Friday's reception implies investors are focused on opportunity. Dropbox is valued at close to eight times 2018 revenue, assuming it continues to grow at about the same rate it did in 2017. Rival Box, aimed at the enterprise market, is valued at about five times.
This may indicate a shift from last year, when tech firms aimed at stable enterprises tended to be greeted more warmly than fickle consumer-focused ones. For example, data-analytics firm Alteryx and online-security firm Okta have more than doubled since their floats, while social network Snap and meal-delivery service Blue Apron have lost about 5 and 80 percent of their respective IPO prices.

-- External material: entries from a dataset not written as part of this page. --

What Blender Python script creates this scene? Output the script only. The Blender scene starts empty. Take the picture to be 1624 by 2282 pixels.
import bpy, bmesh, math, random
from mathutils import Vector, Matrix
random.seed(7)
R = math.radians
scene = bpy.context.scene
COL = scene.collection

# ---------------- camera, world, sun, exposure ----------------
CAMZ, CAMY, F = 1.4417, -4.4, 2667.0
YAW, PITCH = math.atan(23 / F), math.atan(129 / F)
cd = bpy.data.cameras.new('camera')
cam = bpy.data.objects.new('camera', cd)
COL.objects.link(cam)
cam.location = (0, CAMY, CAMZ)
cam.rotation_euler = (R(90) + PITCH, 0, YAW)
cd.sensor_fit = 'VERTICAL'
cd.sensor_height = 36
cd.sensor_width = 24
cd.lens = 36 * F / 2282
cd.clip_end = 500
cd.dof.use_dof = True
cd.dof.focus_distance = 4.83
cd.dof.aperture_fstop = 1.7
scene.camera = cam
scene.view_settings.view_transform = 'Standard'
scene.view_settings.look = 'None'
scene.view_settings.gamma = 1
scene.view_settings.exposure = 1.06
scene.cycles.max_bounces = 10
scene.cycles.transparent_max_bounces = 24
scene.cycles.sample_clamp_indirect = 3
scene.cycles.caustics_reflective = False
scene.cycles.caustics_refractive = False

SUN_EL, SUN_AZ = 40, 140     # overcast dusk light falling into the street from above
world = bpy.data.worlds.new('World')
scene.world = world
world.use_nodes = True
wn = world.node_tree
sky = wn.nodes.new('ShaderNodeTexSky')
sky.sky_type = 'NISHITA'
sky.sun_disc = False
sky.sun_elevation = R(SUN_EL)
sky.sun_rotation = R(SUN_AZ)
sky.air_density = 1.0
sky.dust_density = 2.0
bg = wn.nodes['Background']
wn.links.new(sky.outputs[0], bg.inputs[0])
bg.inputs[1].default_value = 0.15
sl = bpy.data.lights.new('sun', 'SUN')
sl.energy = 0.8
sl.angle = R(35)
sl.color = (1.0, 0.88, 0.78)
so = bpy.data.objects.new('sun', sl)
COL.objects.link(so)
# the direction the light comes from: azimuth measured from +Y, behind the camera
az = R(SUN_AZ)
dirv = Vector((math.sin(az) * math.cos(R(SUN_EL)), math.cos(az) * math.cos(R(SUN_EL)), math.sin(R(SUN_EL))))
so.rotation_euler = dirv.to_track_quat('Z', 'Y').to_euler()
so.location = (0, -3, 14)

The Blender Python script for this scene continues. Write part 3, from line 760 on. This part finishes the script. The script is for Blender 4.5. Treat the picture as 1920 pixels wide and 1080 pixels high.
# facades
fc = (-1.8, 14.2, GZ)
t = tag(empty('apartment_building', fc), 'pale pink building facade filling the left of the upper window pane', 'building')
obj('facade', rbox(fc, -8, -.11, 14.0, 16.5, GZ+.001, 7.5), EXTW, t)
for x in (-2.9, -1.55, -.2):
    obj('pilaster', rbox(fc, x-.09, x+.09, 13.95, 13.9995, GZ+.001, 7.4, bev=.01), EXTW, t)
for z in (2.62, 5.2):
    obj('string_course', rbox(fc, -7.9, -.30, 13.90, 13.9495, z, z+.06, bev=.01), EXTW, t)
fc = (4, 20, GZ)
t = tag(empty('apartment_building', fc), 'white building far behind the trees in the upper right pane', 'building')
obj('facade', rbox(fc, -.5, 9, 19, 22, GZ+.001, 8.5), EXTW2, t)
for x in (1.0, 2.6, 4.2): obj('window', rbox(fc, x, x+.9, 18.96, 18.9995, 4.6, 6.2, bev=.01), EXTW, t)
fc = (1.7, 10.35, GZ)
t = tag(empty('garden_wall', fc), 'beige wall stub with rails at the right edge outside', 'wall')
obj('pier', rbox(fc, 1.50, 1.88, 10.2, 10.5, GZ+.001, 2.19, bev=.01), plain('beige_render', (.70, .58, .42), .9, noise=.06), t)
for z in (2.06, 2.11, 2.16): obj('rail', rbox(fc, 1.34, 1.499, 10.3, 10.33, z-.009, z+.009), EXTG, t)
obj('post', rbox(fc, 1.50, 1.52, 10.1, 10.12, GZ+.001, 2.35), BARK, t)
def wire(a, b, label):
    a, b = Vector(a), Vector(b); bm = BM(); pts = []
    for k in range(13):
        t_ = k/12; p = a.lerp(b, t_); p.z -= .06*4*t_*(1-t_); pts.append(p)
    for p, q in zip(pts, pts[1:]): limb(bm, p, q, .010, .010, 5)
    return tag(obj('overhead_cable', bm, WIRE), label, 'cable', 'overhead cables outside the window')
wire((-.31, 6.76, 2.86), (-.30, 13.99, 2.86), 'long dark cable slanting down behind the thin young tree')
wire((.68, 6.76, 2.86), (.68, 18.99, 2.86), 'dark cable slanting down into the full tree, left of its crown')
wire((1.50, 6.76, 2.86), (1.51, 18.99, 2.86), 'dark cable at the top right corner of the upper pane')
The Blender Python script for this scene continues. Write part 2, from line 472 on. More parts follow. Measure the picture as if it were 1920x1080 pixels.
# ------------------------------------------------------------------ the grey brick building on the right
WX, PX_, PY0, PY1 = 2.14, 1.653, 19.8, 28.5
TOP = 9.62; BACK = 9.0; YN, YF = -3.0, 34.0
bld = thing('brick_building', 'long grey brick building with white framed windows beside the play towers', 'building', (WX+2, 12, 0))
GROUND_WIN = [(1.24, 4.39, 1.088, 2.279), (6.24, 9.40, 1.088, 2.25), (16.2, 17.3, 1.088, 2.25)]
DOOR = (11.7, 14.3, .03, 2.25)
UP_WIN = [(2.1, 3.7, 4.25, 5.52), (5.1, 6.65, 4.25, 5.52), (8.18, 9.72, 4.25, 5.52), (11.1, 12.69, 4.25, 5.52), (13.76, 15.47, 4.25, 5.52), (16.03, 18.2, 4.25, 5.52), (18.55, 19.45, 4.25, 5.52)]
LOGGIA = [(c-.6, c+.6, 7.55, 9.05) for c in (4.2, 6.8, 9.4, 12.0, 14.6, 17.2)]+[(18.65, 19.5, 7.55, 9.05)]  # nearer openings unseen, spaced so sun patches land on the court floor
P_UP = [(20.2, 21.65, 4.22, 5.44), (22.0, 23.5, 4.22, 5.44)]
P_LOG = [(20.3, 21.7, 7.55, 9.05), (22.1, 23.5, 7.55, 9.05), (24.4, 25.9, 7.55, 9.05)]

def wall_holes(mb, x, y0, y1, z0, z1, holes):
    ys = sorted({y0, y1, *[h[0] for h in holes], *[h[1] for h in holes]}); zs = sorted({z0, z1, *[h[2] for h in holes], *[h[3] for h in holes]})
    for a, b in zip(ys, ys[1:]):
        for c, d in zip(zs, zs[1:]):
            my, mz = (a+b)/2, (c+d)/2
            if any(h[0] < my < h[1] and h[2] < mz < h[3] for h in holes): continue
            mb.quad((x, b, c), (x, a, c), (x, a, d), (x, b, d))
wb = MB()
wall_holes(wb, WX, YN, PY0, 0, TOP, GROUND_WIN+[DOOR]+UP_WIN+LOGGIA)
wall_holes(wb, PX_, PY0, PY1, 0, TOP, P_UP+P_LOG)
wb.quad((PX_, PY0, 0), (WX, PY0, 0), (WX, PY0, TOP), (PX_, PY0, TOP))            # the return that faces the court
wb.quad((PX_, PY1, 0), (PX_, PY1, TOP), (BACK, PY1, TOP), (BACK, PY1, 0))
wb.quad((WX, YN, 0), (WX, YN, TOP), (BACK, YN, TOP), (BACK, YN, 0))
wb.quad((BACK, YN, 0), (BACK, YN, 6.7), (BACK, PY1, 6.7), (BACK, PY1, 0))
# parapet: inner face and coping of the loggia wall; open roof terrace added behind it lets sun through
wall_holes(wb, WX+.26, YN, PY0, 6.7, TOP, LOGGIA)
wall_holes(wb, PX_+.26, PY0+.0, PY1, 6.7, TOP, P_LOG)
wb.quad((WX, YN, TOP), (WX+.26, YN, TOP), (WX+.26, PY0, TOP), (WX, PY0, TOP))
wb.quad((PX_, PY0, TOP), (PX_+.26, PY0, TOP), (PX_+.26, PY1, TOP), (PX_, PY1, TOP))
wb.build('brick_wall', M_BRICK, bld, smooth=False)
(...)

This is good news for tech firms in the IPO pipeline. Online music firm Spotify and ride-hailing service Lyft have been valued at about $19 billion and $12 billion respectively on private markets, are harnessed to consumers and are close to going public. Airbnb, Pinterest and Uber Technologies have lagged somewhat behind. Dropbox’s success may speed up big tech offerings.
CONTEXT NEWS
- Dropbox shares rose sharply in its first hours of trading as a public company on March 23. The cloud-based storage company’s stock was trading at $30.70 at midday, after pricing at $21 the previous day. The open-market price gives Dropbox a market capitalization of about $12 billion based on shares outstanding and assuming underwriters exercise a greenshoe option. The company has 500 million users and had revenue of $1.1 billion in 2017 – an increase of 32 percent from the previous year.
- Dropbox founder and Chief Executive Andrew Houston will own 24 percent of the firm after selling 2.3 million shares in the offering.
- On March 21, Dropbox raised the expected range of the pricing by $2 to $18 to $20 per share. A funding round in early 2015 had valued the firm at $10 billion.